The problem of efficiency is the crucial one for StrongARM (and ARM 810).
Currently, the generic routines flush the processor cache and TLB for every
page (4 kbytes) remapped, so that they are safe for general use (eg. areas of
memory involved with interrupts). StrongARM will be both much slower to
perform the flush (because of the necessity to clean the cache of any non
written-back data) and more affected by the flush itself (because of the
larger cache(s) and much higher relative cost of cache reloading). For the
manipulation of application memory, it is safe to flush the cache and TLB
only once for each set of page remappings.

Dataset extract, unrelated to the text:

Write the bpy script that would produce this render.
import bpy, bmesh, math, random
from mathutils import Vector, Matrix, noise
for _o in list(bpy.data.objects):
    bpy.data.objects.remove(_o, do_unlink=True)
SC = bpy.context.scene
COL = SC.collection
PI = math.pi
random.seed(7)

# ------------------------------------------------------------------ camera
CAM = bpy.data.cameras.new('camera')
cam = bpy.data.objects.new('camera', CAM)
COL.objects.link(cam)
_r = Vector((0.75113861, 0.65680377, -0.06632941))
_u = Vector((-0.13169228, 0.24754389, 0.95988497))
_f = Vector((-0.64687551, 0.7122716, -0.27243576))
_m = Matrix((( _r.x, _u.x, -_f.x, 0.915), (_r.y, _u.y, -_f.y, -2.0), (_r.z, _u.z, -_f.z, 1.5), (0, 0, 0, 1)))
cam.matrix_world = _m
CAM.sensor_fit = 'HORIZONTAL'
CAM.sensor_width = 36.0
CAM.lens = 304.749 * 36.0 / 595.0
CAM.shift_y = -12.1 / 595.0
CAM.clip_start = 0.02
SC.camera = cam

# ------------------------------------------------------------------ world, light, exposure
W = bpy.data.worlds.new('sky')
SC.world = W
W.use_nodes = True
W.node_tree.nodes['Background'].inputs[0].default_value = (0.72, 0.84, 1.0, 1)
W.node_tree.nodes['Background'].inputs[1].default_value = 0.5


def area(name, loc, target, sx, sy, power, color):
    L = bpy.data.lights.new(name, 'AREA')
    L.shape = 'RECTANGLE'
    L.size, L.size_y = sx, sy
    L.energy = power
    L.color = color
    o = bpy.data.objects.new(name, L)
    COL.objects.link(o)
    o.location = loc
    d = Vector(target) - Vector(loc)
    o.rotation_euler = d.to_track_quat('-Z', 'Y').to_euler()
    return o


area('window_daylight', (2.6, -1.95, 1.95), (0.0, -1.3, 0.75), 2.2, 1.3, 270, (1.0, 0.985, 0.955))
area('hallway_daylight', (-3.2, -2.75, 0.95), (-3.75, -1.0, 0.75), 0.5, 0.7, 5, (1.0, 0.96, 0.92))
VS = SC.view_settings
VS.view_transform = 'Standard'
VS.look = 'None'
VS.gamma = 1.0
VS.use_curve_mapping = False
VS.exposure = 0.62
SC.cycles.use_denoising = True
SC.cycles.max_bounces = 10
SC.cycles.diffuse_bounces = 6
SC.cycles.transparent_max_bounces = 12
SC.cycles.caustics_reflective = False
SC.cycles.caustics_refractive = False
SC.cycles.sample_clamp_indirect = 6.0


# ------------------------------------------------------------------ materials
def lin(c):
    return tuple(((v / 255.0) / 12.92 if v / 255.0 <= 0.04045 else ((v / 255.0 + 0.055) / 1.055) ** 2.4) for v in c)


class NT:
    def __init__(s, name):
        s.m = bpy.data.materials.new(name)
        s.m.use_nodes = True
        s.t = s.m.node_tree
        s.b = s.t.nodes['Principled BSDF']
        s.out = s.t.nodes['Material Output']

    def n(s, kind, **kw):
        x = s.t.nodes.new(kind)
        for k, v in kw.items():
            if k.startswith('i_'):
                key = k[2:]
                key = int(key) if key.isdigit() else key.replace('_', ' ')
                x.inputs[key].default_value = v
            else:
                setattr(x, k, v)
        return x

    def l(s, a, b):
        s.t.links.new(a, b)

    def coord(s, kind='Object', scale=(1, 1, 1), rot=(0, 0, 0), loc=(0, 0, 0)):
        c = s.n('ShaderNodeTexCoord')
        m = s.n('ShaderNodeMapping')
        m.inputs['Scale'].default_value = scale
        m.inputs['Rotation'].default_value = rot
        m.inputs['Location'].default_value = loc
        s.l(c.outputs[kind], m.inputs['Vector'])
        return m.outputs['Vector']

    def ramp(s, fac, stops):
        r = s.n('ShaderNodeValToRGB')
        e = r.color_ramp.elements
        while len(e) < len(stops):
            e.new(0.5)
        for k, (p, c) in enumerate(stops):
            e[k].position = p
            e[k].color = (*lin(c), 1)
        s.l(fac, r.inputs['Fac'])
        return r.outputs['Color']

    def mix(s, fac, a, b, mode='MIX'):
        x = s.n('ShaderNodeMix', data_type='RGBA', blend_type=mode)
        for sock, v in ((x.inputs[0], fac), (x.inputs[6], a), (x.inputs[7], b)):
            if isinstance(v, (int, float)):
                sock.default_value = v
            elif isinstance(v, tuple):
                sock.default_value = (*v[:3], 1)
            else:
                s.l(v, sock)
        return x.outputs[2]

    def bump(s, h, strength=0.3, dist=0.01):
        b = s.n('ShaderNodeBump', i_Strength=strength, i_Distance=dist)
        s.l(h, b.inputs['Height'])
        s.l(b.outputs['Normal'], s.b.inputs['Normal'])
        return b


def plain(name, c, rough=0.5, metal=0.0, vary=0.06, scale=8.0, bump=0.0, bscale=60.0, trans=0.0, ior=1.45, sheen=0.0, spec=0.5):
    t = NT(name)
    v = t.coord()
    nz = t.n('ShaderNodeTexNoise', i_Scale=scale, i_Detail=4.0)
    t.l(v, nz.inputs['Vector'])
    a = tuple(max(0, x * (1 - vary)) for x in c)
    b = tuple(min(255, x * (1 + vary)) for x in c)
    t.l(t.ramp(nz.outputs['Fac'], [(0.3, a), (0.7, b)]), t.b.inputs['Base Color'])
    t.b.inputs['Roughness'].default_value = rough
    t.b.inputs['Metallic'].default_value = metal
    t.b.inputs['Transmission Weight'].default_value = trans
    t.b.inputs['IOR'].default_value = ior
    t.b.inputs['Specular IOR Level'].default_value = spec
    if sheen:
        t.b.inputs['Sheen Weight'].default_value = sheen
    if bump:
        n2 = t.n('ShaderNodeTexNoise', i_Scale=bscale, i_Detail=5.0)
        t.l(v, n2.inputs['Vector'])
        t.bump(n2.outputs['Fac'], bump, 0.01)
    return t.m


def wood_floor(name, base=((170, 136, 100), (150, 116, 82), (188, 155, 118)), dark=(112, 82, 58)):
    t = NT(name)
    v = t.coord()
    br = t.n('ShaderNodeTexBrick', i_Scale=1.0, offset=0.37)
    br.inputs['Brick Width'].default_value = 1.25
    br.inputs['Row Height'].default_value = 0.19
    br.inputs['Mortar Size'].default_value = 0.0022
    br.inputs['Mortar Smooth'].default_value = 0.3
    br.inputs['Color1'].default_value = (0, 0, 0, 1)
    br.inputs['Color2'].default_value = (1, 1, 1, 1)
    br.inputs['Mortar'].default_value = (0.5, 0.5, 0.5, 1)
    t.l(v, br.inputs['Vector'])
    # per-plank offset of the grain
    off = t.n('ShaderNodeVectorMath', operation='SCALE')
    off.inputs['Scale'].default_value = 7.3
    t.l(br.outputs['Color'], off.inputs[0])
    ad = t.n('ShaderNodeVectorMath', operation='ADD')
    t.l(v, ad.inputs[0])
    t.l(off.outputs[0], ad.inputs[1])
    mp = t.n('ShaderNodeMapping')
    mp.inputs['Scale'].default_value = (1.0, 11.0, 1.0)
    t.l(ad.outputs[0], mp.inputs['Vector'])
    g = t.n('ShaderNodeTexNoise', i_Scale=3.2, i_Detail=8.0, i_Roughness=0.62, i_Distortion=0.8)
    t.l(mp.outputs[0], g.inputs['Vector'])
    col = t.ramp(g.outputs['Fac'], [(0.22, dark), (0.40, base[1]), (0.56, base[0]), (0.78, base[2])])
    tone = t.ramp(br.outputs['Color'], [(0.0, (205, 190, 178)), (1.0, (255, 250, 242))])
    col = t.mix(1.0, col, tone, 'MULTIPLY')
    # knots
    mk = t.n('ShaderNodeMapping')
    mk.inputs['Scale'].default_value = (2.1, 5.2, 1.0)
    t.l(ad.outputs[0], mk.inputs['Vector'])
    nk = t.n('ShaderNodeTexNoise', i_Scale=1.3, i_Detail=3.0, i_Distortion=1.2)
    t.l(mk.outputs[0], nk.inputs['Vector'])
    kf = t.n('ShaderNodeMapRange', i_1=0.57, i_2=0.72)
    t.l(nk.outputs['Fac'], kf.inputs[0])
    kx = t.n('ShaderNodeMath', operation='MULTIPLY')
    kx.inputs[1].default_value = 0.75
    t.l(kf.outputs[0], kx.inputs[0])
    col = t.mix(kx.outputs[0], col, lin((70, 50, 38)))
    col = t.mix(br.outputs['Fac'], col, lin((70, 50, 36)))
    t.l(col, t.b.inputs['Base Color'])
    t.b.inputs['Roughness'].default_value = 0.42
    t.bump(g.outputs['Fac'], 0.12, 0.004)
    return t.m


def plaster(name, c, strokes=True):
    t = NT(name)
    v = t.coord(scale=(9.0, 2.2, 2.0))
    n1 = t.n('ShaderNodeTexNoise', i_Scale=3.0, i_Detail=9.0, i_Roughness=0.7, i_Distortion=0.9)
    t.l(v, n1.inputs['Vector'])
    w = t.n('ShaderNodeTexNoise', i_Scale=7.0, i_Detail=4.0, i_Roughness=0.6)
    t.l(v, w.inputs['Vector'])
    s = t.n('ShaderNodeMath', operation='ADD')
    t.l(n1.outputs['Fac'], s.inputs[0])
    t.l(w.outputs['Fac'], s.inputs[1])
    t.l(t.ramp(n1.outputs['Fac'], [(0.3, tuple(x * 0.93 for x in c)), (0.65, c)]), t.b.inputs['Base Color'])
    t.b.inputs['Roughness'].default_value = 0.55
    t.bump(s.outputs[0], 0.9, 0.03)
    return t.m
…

Further efficiencies can be
gained because the application memory blocks are known to be contiguous in
logical address space, and to be of uniform protection levels (for each page)
at any given time. Hence, they can be defined by a list of page numbers
only (1 word per page), rather than page number, logical address, protection
level triples (3 words per page).
For RISC OS 3.7, the control of application space memory will be removed from the
Wimp and implemented in the kernel. A new SWI, OS_AMBControl, will be defined
for the control of the application memory blocks. The kernel will take
full advantage of the efficiency gains available. Meanwhile, the Wimp will
see only an abstract handle for each AMB. The Wimp will thereby be simplified,
and will no longer be interested in memory related service calls. The API
for the SWI is defined below.
OS_AMBControl (SWI &70)
----------------------
Control of application memory blocks.
entry:
R0 = reason code (bits 0-7) and flags (bits 8-31, reason code specific)
Other registers depend upon reason code
exit:
R0 preserved
Other registers depend upon reason code
Notes on use:
- AMBControl is initialised during kernel initialisation;
- it is the client's responsibility to avoid degenerate mappings to application
space (map out before allocate or map in);
- an allocation of 0 pages is allowed, and creates a node which may later grow;
- a shrink to 0 pages also frees the node (handle returned as 0);
OS_AMBControl 0
---------------
Allocate an AMB. The allocated pages are mapped in to application space.
entry:
R0 = reason code and flags
bits 0-7 0 (reason code)
bits 8-31 reserved (must be 0)
R1 = number of pages to allocate
exit:
R1 = number of pages allocated
R2 = abstract handle for AMB, or 0 if allocation failed
OS_AMBControl 1
---------------
Deallocate an AMB
entry:
R0 = reason code and flags
bits 0-7 1 (reason code)
bits 8-31 reserved (must be 0)
R2 = handle
exit:
R0,R2 preserved
OS_AMBControl 2
---------------
Change number of pages allocated to an AMB (grow or shrink). Note that a shrink
to 0 pages will free the node (handle returned as 0).
entry:
R0 = reason code and flags
bits 0-7 2 (reason code)
bits 8-31 reserved (must be 0)
R1 = new number of pages required
R2 = handle
exit:
R1 = new number of pages achieved
R3 = old number of pages
OS_AMBControl 3
---------------
Map (some) pages of an AMB in or out of application space.
entry:
R0 = reason code and flags
bits 0-7 3 (reason code)
bit 8 partial mapping only, if set (specified via registers R3,R4)
bits 9-31 reserved (must be 0)
R1 = start (logical) address of new mapping;
special values: 0 means map in to application start; -1 means map out
R2 = handle
R3 = offset (in pages) to start of mapping (if bit 8 of R0 set)
R4 = number of pages to map (if bit 8 of R0 set)
exit:
registers R0-R4 preserved
OS_AMBControl 4
---------------
Return information on an AMB.
entry:
R0 = reason code and flags
bits 0-7 4 (reason code)
bits 8-31 reserved (must be 0)
R2 = handle
exit:
R1 = current mapping start address; -1 means mapped out
R3 = currently allocated number of pages
Possible future work:
Take control of AMB-like part of Wimp's ClaimFreeMemory, and hence know when
free pool pages are dead. The latter allows avoidance of cache cleaning/flushing
when mapping pages out of free pool.
Offer other facilities; eg. uncacheable app space on a per node basis, to support
running old, dynamic code.